Gummie talked about how she loved the happy “faces” of pansies—they seemed like personal friends to her—and how she could set her watch with the opening of the trumpet-shaped “four o’clocks” by her garden gate. And it wasn’t about just the flowers. Gummie always had kind stories about the people who gave her cuttings, or shared exotic lily bulbs, or told her about a new rose in an irresistible shade of pink. I remember walking under a trellis that she had built, lush with the palest palest pink climbing roses, was like crossing over into heaven.
She always had her clippers and a basket with her on our walkabouts around her spacious yard and before I knew it, we were off up the country road in her big blue Oldsmobile with a vase of flowers going to call on a neighbor—usually someone who had missed church the Sunday before. It was like she put all that love she gave, then received back from friends, into her flower garden, which in turn grew even more abundantly.
On our garden strolls, Gummie didn’t exactly talk to the flowers, but was she talking to me? She knew all their names: Herme japonica, Professor Sargent, Debutante, Purple Dawn, Pink Perfection—and these were just the camellias! Had she fallen in love with their colors, or had she chosen them because she liked how the names rolled off her tongue?

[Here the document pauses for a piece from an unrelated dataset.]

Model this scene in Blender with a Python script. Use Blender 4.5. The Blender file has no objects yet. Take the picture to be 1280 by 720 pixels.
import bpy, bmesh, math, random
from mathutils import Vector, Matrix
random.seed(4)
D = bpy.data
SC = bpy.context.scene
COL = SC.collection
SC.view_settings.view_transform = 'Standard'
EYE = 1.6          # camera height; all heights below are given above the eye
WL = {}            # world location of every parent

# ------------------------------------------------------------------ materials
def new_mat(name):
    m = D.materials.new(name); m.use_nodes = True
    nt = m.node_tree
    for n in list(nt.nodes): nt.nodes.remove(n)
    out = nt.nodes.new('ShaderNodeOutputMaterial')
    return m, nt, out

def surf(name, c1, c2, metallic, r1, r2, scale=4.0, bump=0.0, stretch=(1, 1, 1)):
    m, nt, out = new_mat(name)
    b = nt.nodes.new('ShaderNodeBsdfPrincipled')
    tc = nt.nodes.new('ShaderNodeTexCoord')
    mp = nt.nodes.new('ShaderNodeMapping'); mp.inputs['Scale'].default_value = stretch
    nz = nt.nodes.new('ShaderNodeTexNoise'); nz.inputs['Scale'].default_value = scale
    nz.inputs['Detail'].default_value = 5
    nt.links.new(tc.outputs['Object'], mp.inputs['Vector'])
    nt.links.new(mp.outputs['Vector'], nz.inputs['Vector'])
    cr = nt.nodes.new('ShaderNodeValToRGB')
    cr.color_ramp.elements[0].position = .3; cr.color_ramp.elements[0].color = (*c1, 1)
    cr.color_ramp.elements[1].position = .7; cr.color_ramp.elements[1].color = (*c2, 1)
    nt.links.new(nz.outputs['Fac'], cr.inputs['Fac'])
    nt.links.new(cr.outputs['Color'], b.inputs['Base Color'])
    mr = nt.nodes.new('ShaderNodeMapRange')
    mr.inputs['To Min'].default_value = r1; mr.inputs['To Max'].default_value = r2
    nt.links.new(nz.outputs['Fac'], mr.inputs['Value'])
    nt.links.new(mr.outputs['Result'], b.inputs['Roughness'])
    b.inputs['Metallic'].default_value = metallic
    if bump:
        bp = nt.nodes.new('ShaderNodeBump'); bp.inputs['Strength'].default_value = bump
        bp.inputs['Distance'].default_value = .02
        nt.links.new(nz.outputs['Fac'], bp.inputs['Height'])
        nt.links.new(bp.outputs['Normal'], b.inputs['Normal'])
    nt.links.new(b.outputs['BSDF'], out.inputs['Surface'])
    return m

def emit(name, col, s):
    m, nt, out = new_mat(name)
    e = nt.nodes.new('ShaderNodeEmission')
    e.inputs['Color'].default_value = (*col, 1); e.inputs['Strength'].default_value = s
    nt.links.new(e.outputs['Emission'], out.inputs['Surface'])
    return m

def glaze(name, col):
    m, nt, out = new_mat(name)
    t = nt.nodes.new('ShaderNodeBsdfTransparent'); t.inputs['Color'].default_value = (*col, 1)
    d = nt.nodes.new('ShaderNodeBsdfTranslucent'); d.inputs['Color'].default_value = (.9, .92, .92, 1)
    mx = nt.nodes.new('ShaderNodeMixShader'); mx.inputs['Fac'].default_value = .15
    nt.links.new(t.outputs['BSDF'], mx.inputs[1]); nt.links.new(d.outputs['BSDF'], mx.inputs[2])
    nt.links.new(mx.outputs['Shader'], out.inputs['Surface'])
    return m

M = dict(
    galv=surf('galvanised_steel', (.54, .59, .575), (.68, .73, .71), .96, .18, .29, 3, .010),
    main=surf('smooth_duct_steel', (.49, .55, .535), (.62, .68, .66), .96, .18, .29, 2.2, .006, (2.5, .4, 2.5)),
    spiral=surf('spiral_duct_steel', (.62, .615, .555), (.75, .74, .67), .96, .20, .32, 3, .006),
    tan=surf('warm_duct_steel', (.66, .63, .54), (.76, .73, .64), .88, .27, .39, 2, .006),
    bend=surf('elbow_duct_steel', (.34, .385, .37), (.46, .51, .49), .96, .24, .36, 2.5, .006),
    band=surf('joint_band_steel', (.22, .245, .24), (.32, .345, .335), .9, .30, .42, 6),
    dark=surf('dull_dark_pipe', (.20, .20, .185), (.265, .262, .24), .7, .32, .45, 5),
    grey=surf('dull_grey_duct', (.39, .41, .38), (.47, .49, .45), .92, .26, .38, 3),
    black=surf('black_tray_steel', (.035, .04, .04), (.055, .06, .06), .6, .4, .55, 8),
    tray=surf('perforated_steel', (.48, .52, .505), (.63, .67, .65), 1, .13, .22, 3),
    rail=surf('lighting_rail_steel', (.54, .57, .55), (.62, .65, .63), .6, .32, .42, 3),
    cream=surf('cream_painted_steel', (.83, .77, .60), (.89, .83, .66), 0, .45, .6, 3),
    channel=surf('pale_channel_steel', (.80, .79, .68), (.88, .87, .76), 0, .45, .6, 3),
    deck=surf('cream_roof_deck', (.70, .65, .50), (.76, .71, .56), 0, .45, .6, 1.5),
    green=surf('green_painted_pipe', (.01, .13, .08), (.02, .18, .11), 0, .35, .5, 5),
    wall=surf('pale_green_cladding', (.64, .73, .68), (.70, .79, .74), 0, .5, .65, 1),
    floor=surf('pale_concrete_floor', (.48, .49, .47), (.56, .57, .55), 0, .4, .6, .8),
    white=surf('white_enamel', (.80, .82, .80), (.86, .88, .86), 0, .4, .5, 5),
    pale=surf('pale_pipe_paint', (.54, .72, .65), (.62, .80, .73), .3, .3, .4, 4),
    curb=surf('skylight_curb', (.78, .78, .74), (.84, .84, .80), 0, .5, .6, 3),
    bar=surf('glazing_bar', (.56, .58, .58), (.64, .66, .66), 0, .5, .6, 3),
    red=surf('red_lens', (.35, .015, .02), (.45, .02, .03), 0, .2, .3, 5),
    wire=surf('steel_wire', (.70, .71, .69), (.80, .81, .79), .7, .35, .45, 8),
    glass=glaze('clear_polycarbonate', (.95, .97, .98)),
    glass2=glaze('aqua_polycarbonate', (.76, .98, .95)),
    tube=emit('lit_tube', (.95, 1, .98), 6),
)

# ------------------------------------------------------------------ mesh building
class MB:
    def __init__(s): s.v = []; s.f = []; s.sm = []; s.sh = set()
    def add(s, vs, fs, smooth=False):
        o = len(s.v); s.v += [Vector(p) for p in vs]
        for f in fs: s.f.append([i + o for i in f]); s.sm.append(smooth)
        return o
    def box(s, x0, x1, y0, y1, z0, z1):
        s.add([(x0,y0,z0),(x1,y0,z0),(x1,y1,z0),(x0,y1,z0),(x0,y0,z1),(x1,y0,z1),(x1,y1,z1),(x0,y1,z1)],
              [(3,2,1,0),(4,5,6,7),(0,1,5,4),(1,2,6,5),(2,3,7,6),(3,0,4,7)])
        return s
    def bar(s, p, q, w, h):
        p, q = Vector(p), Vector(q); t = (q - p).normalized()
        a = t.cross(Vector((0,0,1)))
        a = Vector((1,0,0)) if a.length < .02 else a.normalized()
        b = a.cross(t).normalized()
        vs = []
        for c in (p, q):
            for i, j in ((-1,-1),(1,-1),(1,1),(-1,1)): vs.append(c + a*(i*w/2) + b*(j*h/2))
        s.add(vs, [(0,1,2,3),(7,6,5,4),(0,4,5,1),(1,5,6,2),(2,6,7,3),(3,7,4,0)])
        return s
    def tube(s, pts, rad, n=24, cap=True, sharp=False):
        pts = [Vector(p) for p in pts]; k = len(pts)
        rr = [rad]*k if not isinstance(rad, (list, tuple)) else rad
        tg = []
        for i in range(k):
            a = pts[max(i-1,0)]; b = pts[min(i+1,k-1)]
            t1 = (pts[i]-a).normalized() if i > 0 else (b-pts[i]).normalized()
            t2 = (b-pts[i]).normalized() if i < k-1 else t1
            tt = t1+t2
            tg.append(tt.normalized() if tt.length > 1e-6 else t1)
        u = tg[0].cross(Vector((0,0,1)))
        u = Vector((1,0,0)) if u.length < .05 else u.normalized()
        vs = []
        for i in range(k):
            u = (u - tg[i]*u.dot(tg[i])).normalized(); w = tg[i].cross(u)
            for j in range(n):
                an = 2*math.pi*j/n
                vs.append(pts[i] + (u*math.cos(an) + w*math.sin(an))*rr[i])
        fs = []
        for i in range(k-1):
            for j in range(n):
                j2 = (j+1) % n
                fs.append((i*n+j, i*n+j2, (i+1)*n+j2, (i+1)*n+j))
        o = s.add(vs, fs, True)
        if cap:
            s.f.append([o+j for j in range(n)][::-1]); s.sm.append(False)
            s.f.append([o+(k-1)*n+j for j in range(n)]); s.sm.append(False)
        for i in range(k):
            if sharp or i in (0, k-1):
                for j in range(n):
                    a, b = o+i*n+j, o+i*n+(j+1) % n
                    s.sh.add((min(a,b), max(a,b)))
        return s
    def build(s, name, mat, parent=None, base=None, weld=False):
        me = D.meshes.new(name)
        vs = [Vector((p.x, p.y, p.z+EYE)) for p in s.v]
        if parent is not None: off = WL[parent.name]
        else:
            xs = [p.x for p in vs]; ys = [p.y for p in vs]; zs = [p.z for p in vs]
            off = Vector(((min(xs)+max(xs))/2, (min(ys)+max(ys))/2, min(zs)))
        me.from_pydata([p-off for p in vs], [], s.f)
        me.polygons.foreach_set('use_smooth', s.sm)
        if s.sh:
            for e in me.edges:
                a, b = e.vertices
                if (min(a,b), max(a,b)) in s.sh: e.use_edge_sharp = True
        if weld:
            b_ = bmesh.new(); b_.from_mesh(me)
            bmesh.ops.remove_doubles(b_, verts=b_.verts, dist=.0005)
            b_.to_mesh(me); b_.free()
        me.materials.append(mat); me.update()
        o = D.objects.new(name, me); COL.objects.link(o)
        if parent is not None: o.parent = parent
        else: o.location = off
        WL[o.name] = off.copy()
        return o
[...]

Gummie always wore something blue, matching her eyes. Every Sunday during the winter, when camellias were in season, she picked one from her yard and pinned it on the lapel of her dark blue wool coat to wear to church. And without fail, she gave it away, happily pinning the regal purply-pink flower on the costume of a beaming recipient. As a little girl watching this gesture, I always felt I was in the charmed presence of something divine—an exchange of hearts.
I don’t know if Gummie had a mantra or not, but if she had, it would have been something like this: “Give love away and your true heart’s desire magically appears.” No wonder, whenever I see camellias in bloom, I’m compelled to go gather a bouquet and place them on the nearest tabletop, then watch for the magic.